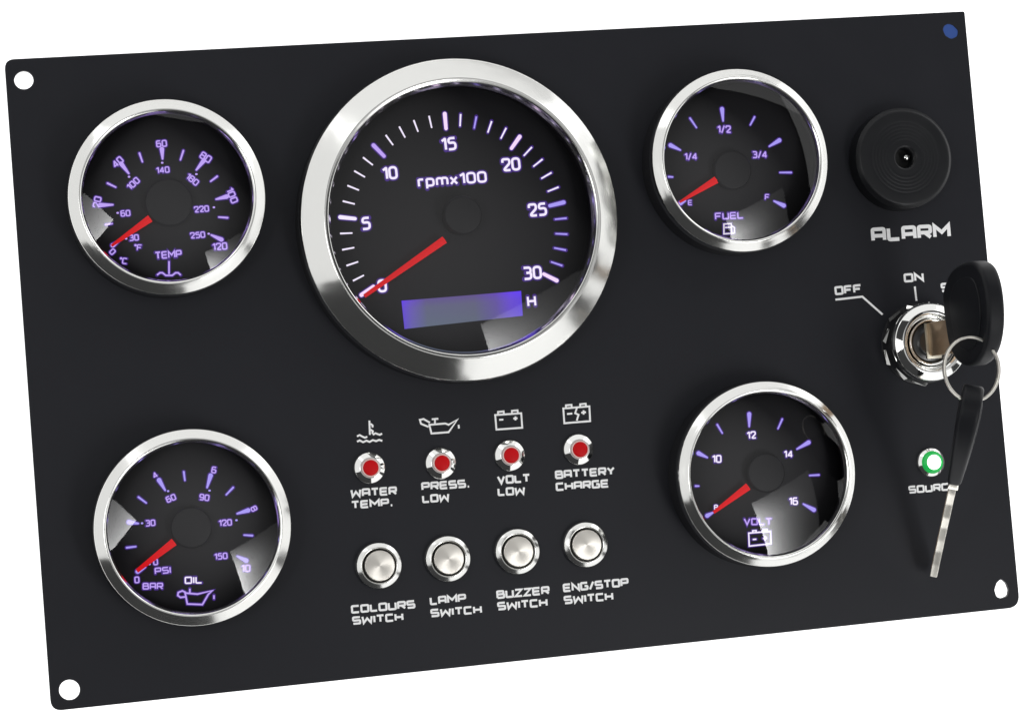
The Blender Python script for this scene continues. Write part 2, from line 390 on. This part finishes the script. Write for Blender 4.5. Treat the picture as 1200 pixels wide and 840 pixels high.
holes = [[tuple(v) for v in circ_px(28, 94, 11.3, 10.8)], [tuple(v) for v in circ_px(81.5, 808, 12.3, 12)], round_closed(h_tr, 1.5), round_closed(h_br, 1.5)]
plate = sheet_with_holes('plate', outline, holes, 2.0, .22, M_PLATE, panel, -1.0)
link('hole_plug', *prism(round_closed([tuple((Vector(p) - at(1114, 37).xy) * 1.02) for p in h_tr], 1.5), -1.6, -.25), M_BLUE, panel, at(1114, 37), label='blue plug filling the top right hole')

# ---------- gauges
def bezel_small(R, Ri):
    p = [(R - .4, 6.6), (R, 7.4), (R, 9.6), (R - .35, 10.5), (R - 2.2, 11.75), (Ri + .75, 12.6), (Ri + .1, 12.2), (Ri - .1, 11.4), (Ri - .5, 10.6)]
    return arc_pts(p, [0, .4, .5, .5, 4, .5, .4, .3, 0], 5)
def bezel_big(R, Ri):
    p = [(R - .6, 6.2), (R, 7.0), (R, 8.8), (R - .5, 10.0), (R - 4.0, 12.6), (Ri + 1.5, 15.2), (Ri + .2, 14.8), (Ri - .3, 13.0), (Ri - .8, 12.0)]
    return arc_pts(p, [0, .5, .6, .7, 6, .8, .7, .4, 0], 6)
def gauge(name, label, rx, ry, R, Ri, big=False):
    zc = 11.5 if not big else 9; up = 0 if big else 1.5
    c = at(rx, ry, zc); g = empty(name, (c.x, c.y, 0), panel, label=label)
    link('bezel', *lathe([(a, b + up) for a, b in (bezel_big(R, Ri) if big else bezel_small(R, Ri))], 192), M_CHROME, g, smooth=35)
    zt = 6.9 if big else 8.6
    col = arc_pts([(R - 4, .02), (R + .1, .02), (R - .1, 1.2), (R - .5, zt), (R - 4, zt)], [0, .3, .6, .3, 0], 4)
    link('collar', *lathe(col, 160), M_COLLAR, g, smooth=35)
    link('housing', *lathe([(0, -63.5), (Ri - 1, -63.5), (Ri - 1, -2.05)], 64), M_DARK, g, smooth=35)
    zd = 3.0
    link('inner_wall', *lathe([(Ri - .3, 12.2 if big else 12.3), (Ri - .7, 11.5), (Ri + (.6 if big else 2.2), zd - .5)][::-1], 128), M_BLACK, g, smooth=35)
    link('dial', *lathe([(0, zd), (Ri + (.8 if big else 2.4), zd)], 96), M_DIAL, g, smooth=None)
    zr, tilt = (13.2, 12.5) if big else (12.9, 17)
    rs = Ri / math.sin(math.radians(tilt)); zc0 = zr - rs * math.cos(math.radians(tilt))
    prof = [(rs * math.sin(math.radians(tilt) * i / 14), zc0 + rs * math.cos(math.radians(tilt) * i / 14)) for i in range(15)]
    link('glass', *lathe(prof, 128), M_GLASS, g, smooth=60)
    return g, c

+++

-- SET PROBLEM --
Print out the lines exactly, skipping any picture.

-- OUTPUT FOR THIS EXERCISE --
The Blender Python script for this scene continues. Write part 2, from line 390 on. This part finishes the script. Write for Blender 4.5. Treat the picture as 1200 pixels wide and 840 pixels high.
holes = [[tuple(v) for v in circ_px(28, 94, 11.3, 10.8)], [tuple(v) for v in circ_px(81.5, 808, 12.3, 12)], round_closed(h_tr, 1.5), round_closed(h_br, 1.5)]
plate = sheet_with_holes('plate', outline, holes, 2.0, .22, M_PLATE, panel, -1.0)
link('hole_plug', *prism(round_closed([tuple((Vector(p) - at(1114, 37).xy) * 1.02) for p in h_tr], 1.5), -1.6, -.25), M_BLUE, panel, at(1114, 37), label='blue plug filling the top right hole')

# ---------- gauges
def bezel_small(R, Ri):
    p = [(R - .4, 6.6), (R, 7.4), (R, 9.6), (R - .35, 10.5), (R - 2.2, 11.75), (Ri + .75, 12.6), (Ri + .1, 12.2), (Ri - .1, 11.4), (Ri - .5, 10.6)]
    return arc_pts(p, [0, .4, .5, .5, 4, .5, .4, .3, 0], 5)
def bezel_big(R, Ri):
    p = [(R - .6, 6.2), (R, 7.0), (R, 8.8), (R - .5, 10.0), (R - 4.0, 12.6), (Ri + 1.5, 15.2), (Ri + .2, 14.8), (Ri - .3, 13.0), (Ri - .8, 12.0)]
    return arc_pts(p, [0, .5, .6, .7, 6, .8, .7, .4, 0], 6)
def gauge(name, label, rx, ry, R, Ri, big=False):
    zc = 11.5 if not big else 9; up = 0 if big else 1.5
    c = at(rx, ry, zc); g = empty(name, (c.x, c.y, 0), panel, label=label)
    link('bezel', *lathe([(a, b + up) for a, b in (bezel_big(R, Ri) if big else bezel_small(R, Ri))], 192), M_CHROME, g, smooth=35)
    zt = 6.9 if big else 8.6
    col = arc_pts([(R - 4, .02), (R + .1, .02), (R - .1, 1.2), (R - .5, zt), (R - 4, zt)], [0, .3, .6, .3, 0], 4)
    link('collar', *lathe(col, 160), M_COLLAR, g, smooth=35)
    link('housing', *lathe([(0, -63.5), (Ri - 1, -63.5), (Ri - 1, -2.05)], 64), M_DARK, g, smooth=35)
    zd = 3.0
    link('inner_wall', *lathe([(Ri - .3, 12.2 if big else 12.3), (Ri - .7, 11.5), (Ri + (.6 if big else 2.2), zd - .5)][::-1], 128), M_BLACK, g, smooth=35)
    link('dial', *lathe([(0, zd), (Ri + (.8 if big else 2.4), zd)], 96), M_DIAL, g, smooth=None)
    zr, tilt = (13.2, 12.5) if big else (12.9, 17)
    rs = Ri / math.sin(math.radians(tilt)); zc0 = zr - rs * math.cos(math.radians(tilt))
    prof = [(rs * math.sin(math.radians(tilt) * i / 14), zc0 + rs * math.cos(math.radians(tilt) * i / 14)) for i in range(15)]
    link('glass', *lathe(prof, 128), M_GLASS, g, smooth=60)
    return g, c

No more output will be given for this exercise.